Questions that should be removed include those that:

  • are inapplicable to the organization
  • the organization would be unwilling to act upon
  • don't align with the key principles.

Add questions that relate to unique characteristics of the organization or the specific situations that it faces. Consider what makes the organization unique and what is critical to your future success.

Often, questions from a benchmarked survey will be largely applicable to most organizations, but may be a bit off-base for some. In these cases, careful tweaks to wordings may allow the intention and practical effect of the questions to be retained while making them more on-point for the people surveyed. Of course, any tweak must be evaluated for whether it will impact on the validity of benchmarks. If the meaning of a question is tweaked too far, it may no longer be appropriate to use it as a basis for benchmark comparisons.

Cognitive Model of Question Response

Whether employing the benchmark approach, the strategic alignment approach, or a blend of the two, the Cognitive Model of Question Response is a good way to evaluate the clarity and effectiveness of questions.

Essentially, the Cognitive Model of Question Response is a four-step framework that gives you a general idea of how easy the employee engagement survey questions are to answer.

It’s a great idea to test your questions before the survey goes out.

The Cognitive Model of Question Response has four steps:

  • Understand the intent of the question
  • Search memory for information related to the topic
  • Make a judgement about that information
  • Translate that judgement into a response.

If a question is well crafted, people will go through these four steps seamlessly and effortlessly.

If the flow through these steps is less than smooth, the question should be tweaked. Think about how you could alter the wording to make the question more relevant to employees.

In some cases, you may find that people in a specific location, department, or tenure group would be unable to complete a step in the Cognitive Model of Question Response. If so, rewrite the question so that the data you collect isn’t tainted by misunderstanding.

Summary

Designing quality questions that are in sync with objectives is crucial to the effectiveness and usability of survey data.

The best person to design survey questions will have a deep understanding of organizational culture and strategic business objectives.

Typically, this person will be an HR leader within the organization. That’s because they possess valuable insight into the people issues that an organization currently faces.
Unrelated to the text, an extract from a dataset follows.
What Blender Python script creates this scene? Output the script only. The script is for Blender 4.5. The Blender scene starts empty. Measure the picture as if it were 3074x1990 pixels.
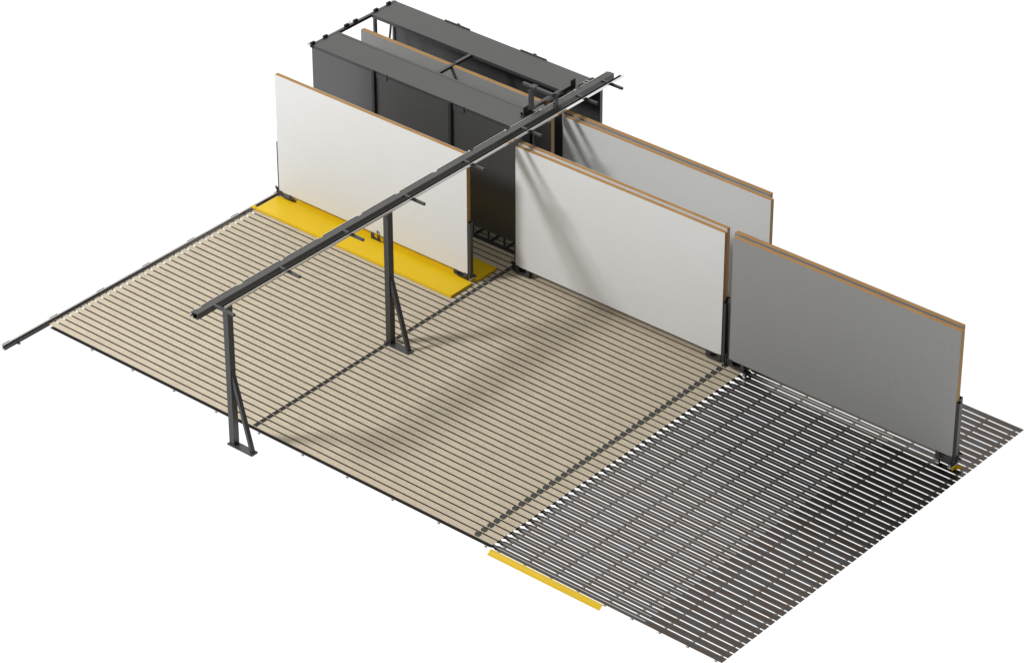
import bpy, bmesh, math, random
from mathutils import Vector, Matrix

random.seed(7)
S = 0.2                      # one floor-slat pitch in metres; shapes below are given in pitches
scene = bpy.context.scene
COL = scene.collection

# ------------------------------------------------------------------ camera
cam_d = bpy.data.cameras.new("camera")
cam = bpy.data.objects.new("camera", cam_d)
COL.objects.link(cam)
cam_d.sensor_fit = 'HORIZONTAL'
cam_d.sensor_width = 36.0
cam_d.lens = 125.144
cam_d.clip_start = 1.0
cam_d.clip_end = 600.0
Rm = Matrix(((0.7627481, -0.3449627, 0.5470065),
             (0.6466927, 0.4094563, -0.6435325),
             (-0.0019805, 0.8445983, 0.5353969)))
cam.matrix_world = Matrix.Translation((33.0264, -45.3118, 43.1528)) @ Rm.to_4x4()
scene.camera = cam

# ------------------------------------------------------------------ white studio world
W_FLOOR = 1.12               # the white sweep below and around the plant
W_DARK, W_LIT = 0.02, 0.92
W_LOBE = 0.55   # bright lobe added to the upper world for sheen, not a lamp
world = bpy.data.worlds.new("World")
scene.world = world
world.use_nodes = True
wn = world.node_tree
wn.nodes.clear()
out = wn.nodes.new('ShaderNodeOutputWorld')
bg = wn.nodes.new('ShaderNodeBackground')
tc = wn.nodes.new('ShaderNodeTexCoord')
sep = wn.nodes.new('ShaderNodeSeparateXYZ')
dot = wn.nodes.new('ShaderNodeVectorMath'); dot.operation = 'DOT_PRODUCT'
dot.inputs[1].default_value = Vector((-0.78, 0.16, 0.62)).normalized()
mr = wn.nodes.new('ShaderNodeMapRange')
mr.interpolation_type = 'SMOOTHSTEP'
mr.inputs['From Min'].default_value = -0.20
mr.inputs['From Max'].default_value = 0.90
mr.inputs['To Min'].default_value = W_DARK
mr.inputs['To Max'].default_value = W_LIT
hz = wn.nodes.new('ShaderNodeMapRange')
hz.inputs['From Min'].default_value = -0.03
hz.inputs['From Max'].default_value = 0.06
mix = wn.nodes.new('ShaderNodeMix'); mix.data_type = 'FLOAT'
mix.inputs[2].default_value = W_FLOOR
wn.links.new(tc.outputs['Generated'], dot.inputs[0])
wn.links.new(tc.outputs['Generated'], sep.inputs[0])
wn.links.new(dot.outputs['Value'], mr.inputs['Value'])
wn.links.new(sep.outputs['Z'], hz.inputs['Value'])
wn.links.new(hz.outputs[0], mix.inputs[0])
wn.links.new(mr.outputs[0], mix.inputs[3])
tint = wn.nodes.new('ShaderNodeMix'); tint.data_type = 'RGBA'
tint.inputs[6].default_value = (1, 1, 1, 1)
tint.inputs[7].default_value = (1.0, 0.985, 0.95, 1)
wn.links.new(hz.outputs[0], tint.inputs[0])
wn.links.new(tint.outputs[2], bg.inputs['Color'])
# a bright lobe added to the world on the far side: the sheen on roofs, beam tops and steel slats
sheen_lobe = wn.nodes.new('ShaderNodeVectorMath'); sheen_lobe.operation = 'DOT_PRODUCT'
sheen_lobe.inputs[1].default_value = Vector((-0.50, 0.62, 0.62)).normalized()
bk = wn.nodes.new('ShaderNodeMapRange'); bk.interpolation_type = 'SMOOTHSTEP'
bk.inputs['From Min'].default_value = 0.80
bk.inputs['From Max'].default_value = 0.97
bk.inputs['To Min'].default_value = 0.0
bk.inputs['To Max'].default_value = W_LOBE
add = wn.nodes.new('ShaderNodeMath'); add.operation = 'ADD'
wn.links.new(tc.outputs['Generated'], sheen_lobe.inputs[0])
wn.links.new(sheen_lobe.outputs['Value'], bk.inputs['Value'])
wn.links.new(mix.outputs[0], add.inputs[0])
wn.links.new(bk.outputs[0], add.inputs[1])
wn.links.new(add.outputs[0], bg.inputs['Strength'])
wn.links.new(bg.outputs[0], out.inputs['Surface'])

# ------------------------------------------------------------------ key lamp (soft disk, high on the left)
KEY_E = 10800.0
KEY_POS = Vector((-145, -74, 128)) * S
kd = bpy.data.lights.new("key_lamp", 'AREA')
kd.shape = 'DISK'
kd.size = 6.0
kd.energy = KEY_E
kd.color = (0.985, 0.99, 1.0)
ko = bpy.data.objects.new("key_lamp", kd)
ko.location = KEY_POS
ko.rotation_euler = (KEY_POS - Vector((-45, 25, 5)) * S).to_track_quat('Z', 'Y').to_euler()
COL.objects.link(ko)

scene.view_settings.view_transform = 'Standard'
scene.view_settings.look = 'None'
scene.view_settings.gamma = 1.0
scene.view_settings.exposure = 0.0
scene.view_settings.use_curve_mapping = False
scene.cycles.use_denoising = True
scene.cycles.max_bounces = 10
scene.render.film_transparent = False


# ------------------------------------------------------------------ materials
def mat(name, color, rough=0.5, metal=0.0, spec=0.5, build=None):
    m = bpy.data.materials.new(name)
    m.use_nodes = True
    nt = m.node_tree
    b = nt.nodes['Principled BSDF']
    b.inputs['Base Color'].default_value = (*color, 1)
    b.inputs['Roughness'].default_value = rough
    b.inputs['Metallic'].default_value = metal
    b.inputs['Specular IOR Level'].default_value = spec
    if build:
        build(nt, b)
    return m


def noise(nt, scale, detail=4, rough=0.55, stretch=(1, 1, 1), src='Object'):
    if src == 'World':
        g = nt.nodes.new('ShaderNodeNewGeometry'); o = g.outputs['Position']
    else:
        g = nt.nodes.new('ShaderNodeTexCoord'); o = g.outputs['Object']
    mp = nt.nodes.new('ShaderNodeMapping')
    mp.inputs['Scale'].default_value = stretch
    n = nt.nodes.new('ShaderNodeTexNoise')
    n.inputs['Scale'].default_value = scale
    n.inputs['Detail'].default_value = detail
    n.inputs['Roughness'].default_value = rough
    nt.links.new(o, mp.inputs[0])
    nt.links.new(mp.outputs[0], n.inputs['Vector'])
    return n.outputs['Fac']


def ramp(nt, fac, stops):
    r = nt.nodes.new('ShaderNodeValToRGB')
    while len(r.color_ramp.elements) < len(stops):
        r.color_ramp.elements.new(0.5)
    for e, (p, c) in zip(r.color_ramp.elements, stops):
        e.position = p
        e.color = (*c, 1)
    nt.links.new(fac, r.inputs[0])
    return r.outputs[0]


def multiply(nt, a, b, f=1.0):
    m = nt.nodes.new('ShaderNodeMix'); m.data_type = 'RGBA'; m.blend_type = 'MULTIPLY'
    m.inputs[0].default_value = f
    nt.links.new(a, m.inputs[6]); nt.links.new(b, m.inputs[7])
    return m.outputs[2]


def bump(nt, b, fac, strength, dist=0.002):
    n = nt.nodes.new('ShaderNodeBump')
    n.inputs['Strength'].default_value = strength
    n.inputs['Distance'].default_value = dist
    nt.links.new(fac, n.inputs['Height'])
    nt.links.new(n.outputs[0], b.inputs['Normal'])


def b_board(nt, b):
    fine = ramp(nt, noise(nt, 26, 3, 0.7, src='World'), [(0.3, (0.86, 0.86, 0.86)), (0.7, (1.1, 1.1, 1.1))])
    big = ramp(nt, noise(nt, 2.6, 4, 0.6, src='World'), [(0.3, (0.455, 0.390, 0.290)), (0.72, (0.512, 0.444, 0.333))])
    nt.links.new(multiply(nt, big, fine), b.inputs['Base Color'])


def b_steel(nt, b):
    f = noise(nt, 1.0, 7, 0.66, stretch=(1.1, 5.0, 5.0), src='World')
    c = ramp(nt, f, [(0.34, (0.056, 0.038, 0.029)), (0.46, (0.061, 0.049, 0.042)),
                     (0.56, (0.061, 0.057, 0.057)), (0.70, (0.074, 0.083, 0.096))])
    sp = ramp(nt, noise(nt, 30, 3, 0.7, src='World'), [(0.3, (0.85, 0.85, 0.85)), (0.75, (1.12, 1.12, 1.12))])
    nt.links.new(multiply(nt, c, sp), b.inputs['Base Color'])
    r = nt.nodes.new('ShaderNodeMapRange')
    r.inputs['To Min'].default_value = 0.20; r.inputs['To Max'].default_value = 0.34
    nt.links.new(f, r.inputs['Value'])
    nt.links.new(r.outputs[0], b.inputs['Roughness'])


def b_paint(nt, b):
    n = noise(nt, 60, 3, 0.6, src='World')
    c = ramp(nt, noise(nt, 0.7, 3, 0.5, src='World'), [(0.3, (0.042, 0.042, 0.0425)), (0.7, (0.048, 0.048, 0.0485))])
    nt.links.new(c, b.inputs['Base Color'])
    bump(nt, b, n, 0.12, 0.001)


def b_laminate(lo, hi):
    def f(nt, b):
        n = noise(nt, 45, 3, 0.75)
        big = ramp(nt, noise(nt, 0.5, 3, 0.5), [(0.3, (0.975, 0.975, 0.97)), (0.7, (1.0, 1.0, 1.0))])
        nt.links.new(multiply(nt, ramp(nt, n, [(0.3, lo), (0.7, hi)]), big), b.inputs['Base Color'])
    return f


def b_wood(nt, b):
    g = noise(nt, 9, 5, 0.65, stretch=(0.16, 3.0, 3.0))
    c = ramp(nt, g, [(0.3, (0.27, 0.125, 0.026)), (0.5, (0.36, 0.185, 0.046)), (0.72, (0.43, 0.235, 0.07))])
    nt.links.new(c, b.inputs['Base Color'])


def b_yellow(nt, b):
    c = ramp(nt, noise(nt, 0.8, 3, 0.5, src='World'), [(0.3, (0.66, 0.43, 0.006)), (0.7, (0.70, 0.465, 0.009))])
    nt.links.new(c, b.inputs['Base Color'])


M_BOARD = mat("chipboard", (0.55, 0.47, 0.33), 0.6, 0, 0.3, b_board)
M_STEEL = mat("mill_scale_steel", (0.11, 0.10, 0.09), 0.3, 1.0, 0.5, b_steel)
M_STRIP = mat("bright_rail_steel", (0.36, 0.355, 0.35), 0.35, 0.95)
M_UNDER = mat("dark_support_steel", (0.012, 0.010, 0.011), 0.6, 0.0, 0.12)
M_CLIP = mat("pale_clip_steel", (0.50, 0.49, 0.48), 0.45, 0.5)
M_PAINT = mat("charcoal_paint", (0.065, 0.065, 0.066), 0.33, 0, 0.38, b_paint)
M_WALL = mat("charcoal_sheet", (0.056, 0.056, 0.056), 0.30, 0, 0.75)
M_WEDGE = mat("charcoal_plate", (0.085, 0.085, 0.086), 0.5, 0, 0.4)
M_POST = mat("post_steel", (0.036, 0.036, 0.037), 0.36, 0, 0.45)
M_BLACK = mat("black_steel", (0.026, 0.026, 0.027), 0.38, 0, 0.5)
M_RUBBER_SHADE = mat("black_rubber_clip_shade", (0.012, 0.012, 0.012), 0.6, 0, 0.4)  # also colours the painted shadow beside each spacer clip
M_WHITE = mat("white_laminate", (0.7, 0.69, 0.67), 0.5, 0, 0.35, b_laminate((0.625, 0.627, 0.620), (0.685, 0.687, 0.678)))
M_GREY = mat("grey_laminate", (0.24, 0.24, 0.24), 0.45, 0, 0.4, b_laminate((0.245, 0.244, 0.240), (0.292, 0.291, 0.286)))
M_WOOD = mat("wood_edge", (0.40, 0.23, 0.09), 0.55, 0, 0.3, b_wood)
M_YELLOW = mat("yellow_paint", (0.72, 0.48, 0.015), 0.32, 0, 0.16, b_yellow)
M_GALV = mat("polished_channel_steel", (0.72, 0.71, 0.70), 0.14, 1.0)
M_RAIL = mat("rolled_rail_steel", (0.42, 0.41, 0.40), 0.22, 1.0)
M_CHROME = mat("chrome", (0.75, 0.75, 0.75), 0.15, 1.0)
M_HOLE = mat("hole_black", (0.004, 0.004, 0.004), 0.8, 0, 0.1)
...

Regardless of who designs the questions, however, it’s important to remember the three key principles before getting started. Define the desired outcome. Remember that every question sends a signal. Make sure that every question is necessary and purposeful.

Once the key principles have been checked off, consider which approach makes the most sense for you: the Benchmarking Approach or the Strategic Alignment Approach. The former can be ideal for first time surveys, while the latter can be great for organizations going through dramatic changes.

Be flexible—you may find that the approach that makes the most sense is one or the other, or a combination of the two.

Before launching a survey, give the questions a final review using the the Cognitive Model of Question Response. If a question is hard to understand or difficult to answer, give it a tweak.

Finally, don't hesitate to ask for help. There are quality employee survey platforms which will not only provide template surveys, but do the heavy lifting when it comes to analysis and provide plenty of tips along the way.

Survey design is a unique challenge that requires forward thinking and expert guidance. Each survey should be designed in the context of a larger employee engagement program—a piece of a larger puzzle.